Why do I like words? I think they're fun, but they're important, too. I do believe that the words we use affect the thoughts we think (how Orwellian, I know), and while simple thoughts and speech sometimes have their advantages, it's nice to have all the tools at my disposal that I can get my hands on. Just in case. Someday, advocate or vernacular will be exactly the word you need, and it will trip lightly off your tongue or your fingertips.

I may be monolingual, but since the language I do know has the largest lexicon of any of them, I may as well attempt to take advantage of it.

(no subject)

Date: 2004-01-30 05:20 pm (UTC)
From: [identity profile] ryanbrenizer.livejournal.com
Yes, schadenfreude is a great one, and worth appropriating from the German. I don't think I use big words to be a pretentious jerk; I'm just naturally a jerk.

Re:

Date: 2004-01-30 06:16 pm (UTC)
From: [identity profile] ryanbrenizer.livejournal.com
German nouns are so cool they have to be capitalized.

Re:

Date: 2004-01-30 06:17 pm (UTC)
From: [identity profile] cepcion.livejournal.com
I've heard of it as "taking pleasure in the another's suffering".

[livejournal.com profile] linguaphiles had a post a long time ago about favorite foreign words that express big concepts. My favorite was a French cooking term, mie. If you have a slice of white bread, it's the part that's not the crust. Seriously, what's the english equivalent of that?

Re:

Date: 2004-01-30 08:08 pm (UTC)
From: [identity profile] cepcion.livejournal.com
Your robot is so cool.

"and then the robot started dancing"

Re:

Date: 2004-01-30 10:21 pm (UTC)
From: [identity profile] paninogirl.livejournal.com
I think the robot's scary...

::runs and hides::

(no subject)

Date: 2004-01-30 05:44 pm (UTC)
From: [identity profile] nafranja.livejournal.com
Even though the English like to think they invented language, most of the language that comes to us today from the Germans (going back to the Ottoman Empire) who, of course, appropriated them from Latin.
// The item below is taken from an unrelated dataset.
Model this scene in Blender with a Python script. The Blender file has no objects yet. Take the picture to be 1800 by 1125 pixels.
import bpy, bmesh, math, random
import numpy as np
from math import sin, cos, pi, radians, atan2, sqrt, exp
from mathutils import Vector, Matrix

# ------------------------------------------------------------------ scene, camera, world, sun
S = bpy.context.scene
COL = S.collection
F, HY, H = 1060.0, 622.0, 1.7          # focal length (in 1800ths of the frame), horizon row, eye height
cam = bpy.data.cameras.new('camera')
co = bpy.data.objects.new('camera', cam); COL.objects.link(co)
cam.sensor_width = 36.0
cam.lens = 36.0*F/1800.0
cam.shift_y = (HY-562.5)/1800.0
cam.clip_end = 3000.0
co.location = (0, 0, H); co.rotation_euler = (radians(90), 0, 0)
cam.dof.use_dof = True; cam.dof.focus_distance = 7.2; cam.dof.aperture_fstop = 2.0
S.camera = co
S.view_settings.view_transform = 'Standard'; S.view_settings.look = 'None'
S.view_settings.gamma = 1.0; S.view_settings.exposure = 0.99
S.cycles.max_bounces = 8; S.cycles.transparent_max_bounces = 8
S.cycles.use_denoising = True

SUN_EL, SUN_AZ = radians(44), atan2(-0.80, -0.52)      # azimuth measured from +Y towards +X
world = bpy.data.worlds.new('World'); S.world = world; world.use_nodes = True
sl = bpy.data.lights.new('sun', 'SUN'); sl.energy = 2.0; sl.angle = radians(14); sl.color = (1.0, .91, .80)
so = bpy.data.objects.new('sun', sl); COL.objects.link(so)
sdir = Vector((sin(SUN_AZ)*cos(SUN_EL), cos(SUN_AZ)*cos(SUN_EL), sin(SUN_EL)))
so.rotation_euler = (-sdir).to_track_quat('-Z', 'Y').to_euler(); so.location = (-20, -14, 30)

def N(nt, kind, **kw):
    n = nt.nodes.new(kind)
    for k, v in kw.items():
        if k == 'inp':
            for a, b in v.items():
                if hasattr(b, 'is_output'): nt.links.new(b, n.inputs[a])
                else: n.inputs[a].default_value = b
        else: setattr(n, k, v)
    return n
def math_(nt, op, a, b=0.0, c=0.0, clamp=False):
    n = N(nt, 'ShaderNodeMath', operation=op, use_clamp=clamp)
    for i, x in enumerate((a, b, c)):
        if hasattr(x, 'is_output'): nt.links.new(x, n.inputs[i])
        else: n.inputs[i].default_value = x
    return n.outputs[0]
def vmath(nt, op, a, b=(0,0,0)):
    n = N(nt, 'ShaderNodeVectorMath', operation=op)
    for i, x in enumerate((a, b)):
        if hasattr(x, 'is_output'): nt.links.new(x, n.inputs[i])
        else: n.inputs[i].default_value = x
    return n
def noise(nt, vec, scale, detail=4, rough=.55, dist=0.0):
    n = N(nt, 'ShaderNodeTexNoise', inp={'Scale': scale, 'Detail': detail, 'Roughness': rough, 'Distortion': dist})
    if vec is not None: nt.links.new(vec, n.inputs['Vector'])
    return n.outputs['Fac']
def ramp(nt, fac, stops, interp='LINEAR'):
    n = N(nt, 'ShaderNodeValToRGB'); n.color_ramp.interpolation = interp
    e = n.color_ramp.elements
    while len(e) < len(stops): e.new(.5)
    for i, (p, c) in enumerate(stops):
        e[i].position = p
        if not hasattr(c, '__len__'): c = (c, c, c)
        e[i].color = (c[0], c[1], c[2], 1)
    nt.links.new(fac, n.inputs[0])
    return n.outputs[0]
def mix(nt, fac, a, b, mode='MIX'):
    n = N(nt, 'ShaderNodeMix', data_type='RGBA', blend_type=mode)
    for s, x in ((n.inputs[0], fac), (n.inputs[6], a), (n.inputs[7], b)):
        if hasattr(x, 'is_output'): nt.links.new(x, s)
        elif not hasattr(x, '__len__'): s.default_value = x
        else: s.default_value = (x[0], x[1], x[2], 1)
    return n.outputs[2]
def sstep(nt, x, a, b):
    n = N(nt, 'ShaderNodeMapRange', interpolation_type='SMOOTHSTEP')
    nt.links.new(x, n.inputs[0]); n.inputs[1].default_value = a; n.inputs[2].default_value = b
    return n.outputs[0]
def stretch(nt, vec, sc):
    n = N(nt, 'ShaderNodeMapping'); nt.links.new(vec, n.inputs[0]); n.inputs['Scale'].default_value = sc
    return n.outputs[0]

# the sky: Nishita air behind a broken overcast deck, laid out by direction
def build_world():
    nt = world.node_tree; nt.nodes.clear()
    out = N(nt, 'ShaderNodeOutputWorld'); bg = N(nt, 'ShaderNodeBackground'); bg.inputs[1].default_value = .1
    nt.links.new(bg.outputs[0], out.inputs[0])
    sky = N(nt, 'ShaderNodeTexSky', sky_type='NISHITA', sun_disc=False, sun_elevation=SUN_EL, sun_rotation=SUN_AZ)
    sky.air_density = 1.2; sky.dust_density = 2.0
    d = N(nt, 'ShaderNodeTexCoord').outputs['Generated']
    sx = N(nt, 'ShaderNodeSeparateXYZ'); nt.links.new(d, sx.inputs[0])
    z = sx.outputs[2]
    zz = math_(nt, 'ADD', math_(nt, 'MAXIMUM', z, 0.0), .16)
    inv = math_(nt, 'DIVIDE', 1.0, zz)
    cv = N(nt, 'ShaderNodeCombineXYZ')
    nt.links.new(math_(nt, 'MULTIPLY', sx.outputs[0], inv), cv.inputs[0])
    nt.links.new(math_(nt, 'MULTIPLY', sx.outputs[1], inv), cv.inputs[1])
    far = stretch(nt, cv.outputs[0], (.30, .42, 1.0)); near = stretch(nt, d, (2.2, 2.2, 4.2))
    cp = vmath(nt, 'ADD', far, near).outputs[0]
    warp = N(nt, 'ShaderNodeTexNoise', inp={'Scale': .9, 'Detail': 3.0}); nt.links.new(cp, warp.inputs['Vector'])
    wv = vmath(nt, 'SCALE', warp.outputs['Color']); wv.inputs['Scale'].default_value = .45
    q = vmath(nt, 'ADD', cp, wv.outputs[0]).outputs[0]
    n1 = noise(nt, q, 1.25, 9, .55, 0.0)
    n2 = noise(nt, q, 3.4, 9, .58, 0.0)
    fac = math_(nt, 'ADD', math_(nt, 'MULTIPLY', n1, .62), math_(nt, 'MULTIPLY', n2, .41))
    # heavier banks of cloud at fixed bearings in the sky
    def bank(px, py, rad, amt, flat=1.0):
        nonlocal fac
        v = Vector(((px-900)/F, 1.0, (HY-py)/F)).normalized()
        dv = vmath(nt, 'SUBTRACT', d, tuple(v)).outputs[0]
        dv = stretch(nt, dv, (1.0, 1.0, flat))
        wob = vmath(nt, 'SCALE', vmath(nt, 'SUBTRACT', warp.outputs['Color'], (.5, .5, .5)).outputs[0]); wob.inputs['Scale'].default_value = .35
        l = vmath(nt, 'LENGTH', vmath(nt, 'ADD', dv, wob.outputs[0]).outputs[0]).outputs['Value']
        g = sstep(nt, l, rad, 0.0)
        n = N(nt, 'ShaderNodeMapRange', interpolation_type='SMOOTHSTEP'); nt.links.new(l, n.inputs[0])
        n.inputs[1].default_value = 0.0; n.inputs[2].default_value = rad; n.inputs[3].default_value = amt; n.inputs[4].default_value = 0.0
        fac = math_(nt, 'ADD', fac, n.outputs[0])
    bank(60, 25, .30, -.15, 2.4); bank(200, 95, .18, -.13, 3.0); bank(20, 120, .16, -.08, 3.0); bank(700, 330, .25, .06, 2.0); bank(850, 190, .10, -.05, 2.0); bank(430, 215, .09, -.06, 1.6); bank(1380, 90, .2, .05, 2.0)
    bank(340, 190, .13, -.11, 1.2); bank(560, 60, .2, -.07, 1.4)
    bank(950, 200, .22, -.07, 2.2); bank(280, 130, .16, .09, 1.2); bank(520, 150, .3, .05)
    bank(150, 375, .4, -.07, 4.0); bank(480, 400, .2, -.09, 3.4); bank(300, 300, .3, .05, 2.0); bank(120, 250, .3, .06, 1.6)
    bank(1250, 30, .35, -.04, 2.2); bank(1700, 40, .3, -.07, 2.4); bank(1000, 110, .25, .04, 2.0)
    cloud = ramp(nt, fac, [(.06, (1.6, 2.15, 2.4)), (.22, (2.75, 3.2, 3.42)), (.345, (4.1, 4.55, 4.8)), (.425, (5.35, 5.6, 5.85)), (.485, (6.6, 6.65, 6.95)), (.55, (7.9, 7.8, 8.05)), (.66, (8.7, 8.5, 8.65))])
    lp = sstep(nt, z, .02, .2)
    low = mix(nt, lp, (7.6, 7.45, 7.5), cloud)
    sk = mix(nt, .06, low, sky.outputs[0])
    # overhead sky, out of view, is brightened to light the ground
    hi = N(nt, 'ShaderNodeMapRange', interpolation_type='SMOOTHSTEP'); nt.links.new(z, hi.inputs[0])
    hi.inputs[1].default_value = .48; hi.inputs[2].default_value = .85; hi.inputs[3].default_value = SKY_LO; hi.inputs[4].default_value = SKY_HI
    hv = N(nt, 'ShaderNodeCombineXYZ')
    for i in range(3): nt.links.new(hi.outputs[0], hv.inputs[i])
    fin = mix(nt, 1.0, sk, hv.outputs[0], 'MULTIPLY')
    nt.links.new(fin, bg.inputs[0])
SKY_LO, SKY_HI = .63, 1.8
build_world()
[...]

I find that most people who complain about the use of "big" words, can't be bothered to study language at all. Most of these are people who claim that they're writers, but also admit they don't like to read (many of them are in journalism and English classes).

Kinda scary.

(no subject)

Date: 2004-01-30 06:59 pm (UTC)
From: [identity profile] czircon.livejournal.com
When I was in eighth grade, one of my teachers accused me of having a parent write my essays, because apparently I didn't write like an eighth grader. It was both flattering (because it meant I wrote well) and insulting (because it meant the teacher thought I was both stupid and dishonest).

I learned the word "Schadenfreude" from The Simpsons. Ditto "perspicacity."

Re:

Date: 2004-01-31 12:11 am (UTC)
From: [identity profile] scarlett-harlot.livejournal.com
That's exactly where I learned them from. Ahh Lisa Simpson ("Oh my god! I'm losing my perspicacity!") has improved my language skills no end :)

(no subject)

Date: 2004-02-01 10:45 pm (UTC)
From: [identity profile] photomoviegeek.livejournal.com
Big words are cool! I really really like big, um, complic...confucius...words. Even better if I hear em on TV, like the Fishing Channel. If I'm feeling really ambiti...smart, I learn new hard words from Playboy, cuz they have great artic...pictures. And a picture is worth a thou...1000 words.